### What is required
Write out the listing below without alteration, omitting its pictures.
··· Provided data ···
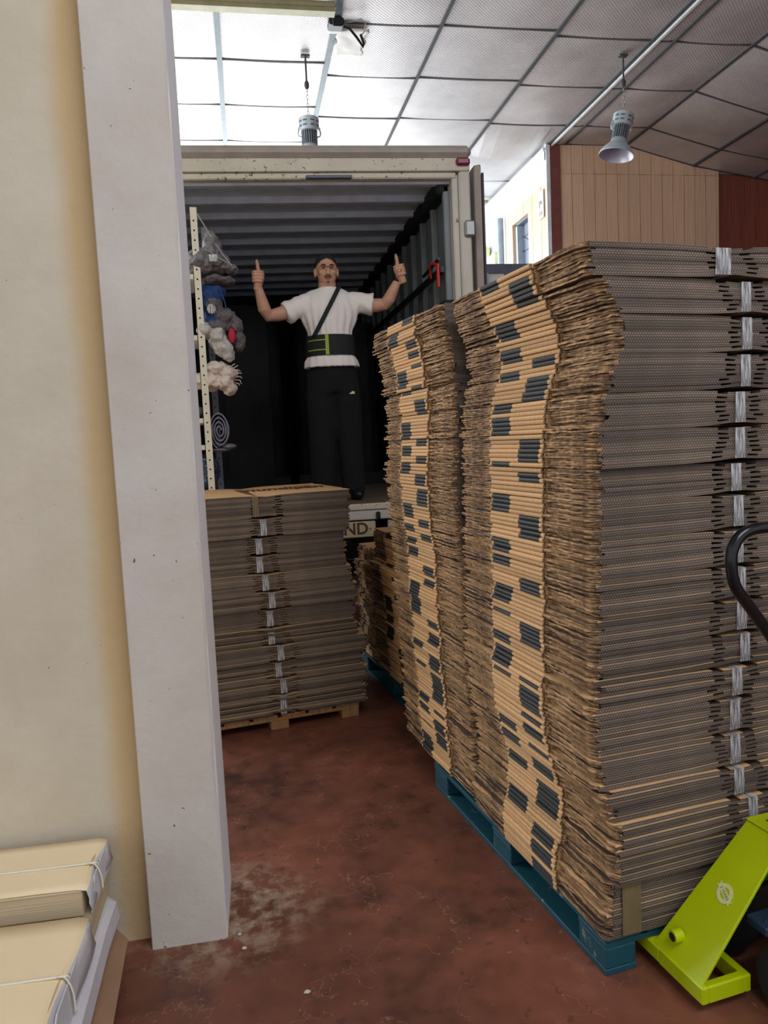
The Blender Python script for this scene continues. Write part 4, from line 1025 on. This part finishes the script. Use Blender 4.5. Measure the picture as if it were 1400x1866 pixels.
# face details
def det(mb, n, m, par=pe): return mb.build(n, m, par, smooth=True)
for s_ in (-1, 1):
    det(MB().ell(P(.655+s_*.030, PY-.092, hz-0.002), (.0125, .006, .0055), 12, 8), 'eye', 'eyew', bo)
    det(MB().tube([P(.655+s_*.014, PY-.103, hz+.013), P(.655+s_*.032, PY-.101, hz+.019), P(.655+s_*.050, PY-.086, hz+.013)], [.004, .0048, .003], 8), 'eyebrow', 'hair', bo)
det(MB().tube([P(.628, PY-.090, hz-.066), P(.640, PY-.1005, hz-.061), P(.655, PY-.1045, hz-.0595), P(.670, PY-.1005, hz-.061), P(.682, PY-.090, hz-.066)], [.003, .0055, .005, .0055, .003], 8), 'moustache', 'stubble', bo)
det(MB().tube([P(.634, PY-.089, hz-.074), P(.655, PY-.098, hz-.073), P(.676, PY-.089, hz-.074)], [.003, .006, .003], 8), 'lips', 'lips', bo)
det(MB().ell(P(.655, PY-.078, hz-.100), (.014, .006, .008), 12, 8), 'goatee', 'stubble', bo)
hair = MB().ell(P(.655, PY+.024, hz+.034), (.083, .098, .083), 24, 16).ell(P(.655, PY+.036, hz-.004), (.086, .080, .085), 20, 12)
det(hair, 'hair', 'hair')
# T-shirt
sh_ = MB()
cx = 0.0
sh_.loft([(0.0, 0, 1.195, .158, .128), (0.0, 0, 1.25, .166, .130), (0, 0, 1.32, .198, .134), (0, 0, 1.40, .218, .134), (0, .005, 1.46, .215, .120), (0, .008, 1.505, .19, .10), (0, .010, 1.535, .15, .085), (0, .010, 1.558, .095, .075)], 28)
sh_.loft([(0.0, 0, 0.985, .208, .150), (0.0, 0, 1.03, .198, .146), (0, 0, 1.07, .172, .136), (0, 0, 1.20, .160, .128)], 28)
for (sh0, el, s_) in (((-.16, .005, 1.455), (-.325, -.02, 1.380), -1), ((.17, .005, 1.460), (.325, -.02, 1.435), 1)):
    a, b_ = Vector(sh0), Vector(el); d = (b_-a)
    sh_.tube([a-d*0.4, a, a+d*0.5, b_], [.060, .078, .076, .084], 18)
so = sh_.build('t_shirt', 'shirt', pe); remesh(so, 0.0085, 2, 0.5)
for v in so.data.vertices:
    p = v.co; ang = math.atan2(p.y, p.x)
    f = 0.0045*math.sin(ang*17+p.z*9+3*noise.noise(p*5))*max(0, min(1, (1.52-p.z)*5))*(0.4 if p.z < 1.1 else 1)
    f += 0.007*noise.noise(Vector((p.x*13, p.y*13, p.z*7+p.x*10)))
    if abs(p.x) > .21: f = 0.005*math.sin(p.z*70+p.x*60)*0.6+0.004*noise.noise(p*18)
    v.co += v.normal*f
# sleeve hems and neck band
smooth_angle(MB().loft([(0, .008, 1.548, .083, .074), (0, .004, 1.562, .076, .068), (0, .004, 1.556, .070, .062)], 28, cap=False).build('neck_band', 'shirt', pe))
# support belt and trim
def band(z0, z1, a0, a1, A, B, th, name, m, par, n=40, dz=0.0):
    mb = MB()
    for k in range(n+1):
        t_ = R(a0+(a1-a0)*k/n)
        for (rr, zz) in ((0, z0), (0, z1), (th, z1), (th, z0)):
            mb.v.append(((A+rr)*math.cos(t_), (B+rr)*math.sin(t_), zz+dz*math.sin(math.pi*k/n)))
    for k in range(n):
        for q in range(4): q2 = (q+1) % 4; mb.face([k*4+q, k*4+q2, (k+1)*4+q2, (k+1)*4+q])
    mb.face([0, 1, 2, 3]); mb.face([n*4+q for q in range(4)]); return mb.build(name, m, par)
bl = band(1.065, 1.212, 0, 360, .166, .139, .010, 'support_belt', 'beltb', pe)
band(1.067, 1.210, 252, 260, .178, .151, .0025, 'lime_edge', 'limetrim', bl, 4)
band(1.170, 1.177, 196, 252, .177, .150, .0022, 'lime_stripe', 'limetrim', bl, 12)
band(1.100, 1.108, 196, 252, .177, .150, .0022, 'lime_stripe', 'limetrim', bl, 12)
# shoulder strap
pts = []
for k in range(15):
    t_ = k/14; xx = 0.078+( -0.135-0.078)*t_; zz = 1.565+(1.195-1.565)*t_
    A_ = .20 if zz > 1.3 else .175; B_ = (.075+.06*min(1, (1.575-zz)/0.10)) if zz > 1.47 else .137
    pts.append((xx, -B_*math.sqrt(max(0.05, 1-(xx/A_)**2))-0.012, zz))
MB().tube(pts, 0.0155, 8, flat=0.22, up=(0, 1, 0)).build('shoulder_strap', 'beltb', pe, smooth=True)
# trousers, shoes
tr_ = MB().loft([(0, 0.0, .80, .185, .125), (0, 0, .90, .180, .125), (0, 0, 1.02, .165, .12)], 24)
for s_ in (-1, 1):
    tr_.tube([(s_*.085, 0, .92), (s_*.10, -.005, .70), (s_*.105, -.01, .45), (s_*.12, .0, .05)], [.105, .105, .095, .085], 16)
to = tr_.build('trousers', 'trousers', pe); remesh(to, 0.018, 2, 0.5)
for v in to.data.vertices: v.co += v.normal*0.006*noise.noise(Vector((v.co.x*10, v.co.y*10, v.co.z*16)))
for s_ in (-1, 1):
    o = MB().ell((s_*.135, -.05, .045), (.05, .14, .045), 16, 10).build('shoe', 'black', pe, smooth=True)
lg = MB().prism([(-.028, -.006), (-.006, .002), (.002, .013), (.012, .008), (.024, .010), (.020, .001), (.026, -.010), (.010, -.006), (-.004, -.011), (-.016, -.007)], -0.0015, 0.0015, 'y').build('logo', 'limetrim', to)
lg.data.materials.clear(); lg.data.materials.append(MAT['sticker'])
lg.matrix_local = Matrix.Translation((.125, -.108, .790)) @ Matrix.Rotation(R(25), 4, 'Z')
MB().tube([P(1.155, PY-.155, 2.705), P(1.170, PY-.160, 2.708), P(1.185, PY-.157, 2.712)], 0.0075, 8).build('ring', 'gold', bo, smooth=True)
···
### Complete response
The Blender Python script for this scene continues. Write part 4, from line 1025 on. This part finishes the script. Use Blender 4.5. Measure the picture as if it were 1400x1866 pixels.
# face details
def det(mb, n, m, par=pe): return mb.build(n, m, par, smooth=True)
for s_ in (-1, 1):
    det(MB().ell(P(.655+s_*.030, PY-.092, hz-0.002), (.0125, .006, .0055), 12, 8), 'eye', 'eyew', bo)
    det(MB().tube([P(.655+s_*.014, PY-.103, hz+.013), P(.655+s_*.032, PY-.101, hz+.019), P(.655+s_*.050, PY-.086, hz+.013)], [.004, .0048, .003], 8), 'eyebrow', 'hair', bo)
det(MB().tube([P(.628, PY-.090, hz-.066), P(.640, PY-.1005, hz-.061), P(.655, PY-.1045, hz-.0595), P(.670, PY-.1005, hz-.061), P(.682, PY-.090, hz-.066)], [.003, .0055, .005, .0055, .003], 8), 'moustache', 'stubble', bo)
det(MB().tube([P(.634, PY-.089, hz-.074), P(.655, PY-.098, hz-.073), P(.676, PY-.089, hz-.074)], [.003, .006, .003], 8), 'lips', 'lips', bo)
det(MB().ell(P(.655, PY-.078, hz-.100), (.014, .006, .008), 12, 8), 'goatee', 'stubble', bo)
hair = MB().ell(P(.655, PY+.024, hz+.034), (.083, .098, .083), 24, 16).ell(P(.655, PY+.036, hz-.004), (.086, .080, .085), 20, 12)
det(hair, 'hair', 'hair')
# T-shirt
sh_ = MB()
cx = 0.0
sh_.loft([(0.0, 0, 1.195, .158, .128), (0.0, 0, 1.25, .166, .130), (0, 0, 1.32, .198, .134), (0, 0, 1.40, .218, .134), (0, .005, 1.46, .215, .120), (0, .008, 1.505, .19, .10), (0, .010, 1.535, .15, .085), (0, .010, 1.558, .095, .075)], 28)
sh_.loft([(0.0, 0, 0.985, .208, .150), (0.0, 0, 1.03, .198, .146), (0, 0, 1.07, .172, .136), (0, 0, 1.20, .160, .128)], 28)
for (sh0, el, s_) in (((-.16, .005, 1.455), (-.325, -.02, 1.380), -1), ((.17, .005, 1.460), (.325, -.02, 1.435), 1)):
    a, b_ = Vector(sh0), Vector(el); d = (b_-a)
    sh_.tube([a-d*0.4, a, a+d*0.5, b_], [.060, .078, .076, .084], 18)
so = sh_.build('t_shirt', 'shirt', pe); remesh(so, 0.0085, 2, 0.5)
for v in so.data.vertices:
    p = v.co; ang = math.atan2(p.y, p.x)
    f = 0.0045*math.sin(ang*17+p.z*9+3*noise.noise(p*5))*max(0, min(1, (1.52-p.z)*5))*(0.4 if p.z < 1.1 else 1)
    f += 0.007*noise.noise(Vector((p.x*13, p.y*13, p.z*7+p.x*10)))
    if abs(p.x) > .21: f = 0.005*math.sin(p.z*70+p.x*60)*0.6+0.004*noise.noise(p*18)
    v.co += v.normal*f
# sleeve hems and neck band
smooth_angle(MB().loft([(0, .008, 1.548, .083, .074), (0, .004, 1.562, .076, .068), (0, .004, 1.556, .070, .062)], 28, cap=False).build('neck_band', 'shirt', pe))
# support belt and trim
def band(z0, z1, a0, a1, A, B, th, name, m, par, n=40, dz=0.0):
    mb = MB()
    for k in range(n+1):
        t_ = R(a0+(a1-a0)*k/n)
        for (rr, zz) in ((0, z0), (0, z1), (th, z1), (th, z0)):
            mb.v.append(((A+rr)*math.cos(t_), (B+rr)*math.sin(t_), zz+dz*math.sin(math.pi*k/n)))
    for k in range(n):
        for q in range(4): q2 = (q+1) % 4; mb.face([k*4+q, k*4+q2, (k+1)*4+q2, (k+1)*4+q])
    mb.face([0, 1, 2, 3]); mb.face([n*4+q for q in range(4)]); return mb.build(name, m, par)
bl = band(1.065, 1.212, 0, 360, .166, .139, .010, 'support_belt', 'beltb', pe)
band(1.067, 1.210, 252, 260, .178, .151, .0025, 'lime_edge', 'limetrim', bl, 4)
band(1.170, 1.177, 196, 252, .177, .150, .0022, 'lime_stripe', 'limetrim', bl, 12)
band(1.100, 1.108, 196, 252, .177, .150, .0022, 'lime_stripe', 'limetrim', bl, 12)
# shoulder strap
pts = []
for k in range(15):
    t_ = k/14; xx = 0.078+( -0.135-0.078)*t_; zz = 1.565+(1.195-1.565)*t_
    A_ = .20 if zz > 1.3 else .175; B_ = (.075+.06*min(1, (1.575-zz)/0.10)) if zz > 1.47 else .137
    pts.append((xx, -B_*math.sqrt(max(0.05, 1-(xx/A_)**2))-0.012, zz))
MB().tube(pts, 0.0155, 8, flat=0.22, up=(0, 1, 0)).build('shoulder_strap', 'beltb', pe, smooth=True)
# trousers, shoes
tr_ = MB().loft([(0, 0.0, .80, .185, .125), (0, 0, .90, .180, .125), (0, 0, 1.02, .165, .12)], 24)
for s_ in (-1, 1):
    tr_.tube([(s_*.085, 0, .92), (s_*.10, -.005, .70), (s_*.105, -.01, .45), (s_*.12, .0, .05)], [.105, .105, .095, .085], 16)
to = tr_.build('trousers', 'trousers', pe); remesh(to, 0.018, 2, 0.5)
for v in to.data.vertices: v.co += v.normal*0.006*noise.noise(Vector((v.co.x*10, v.co.y*10, v.co.z*16)))
for s_ in (-1, 1):
    o = MB().ell((s_*.135, -.05, .045), (.05, .14, .045), 16, 10).build('shoe', 'black', pe, smooth=True)
lg = MB().prism([(-.028, -.006), (-.006, .002), (.002, .013), (.012, .008), (.024, .010), (.020, .001), (.026, -.010), (.010, -.006), (-.004, -.011), (-.016, -.007)], -0.0015, 0.0015, 'y').build('logo', 'limetrim', to)
lg.data.materials.clear(); lg.data.materials.append(MAT['sticker'])
lg.matrix_local = Matrix.Translation((.125, -.108, .790)) @ Matrix.Rotation(R(25), 4, 'Z')
MB().tube([P(1.155, PY-.155, 2.705), P(1.170, PY-.160, 2.708), P(1.185, PY-.157, 2.712)], 0.0075, 8).build('ring', 'gold', bo, smooth=True)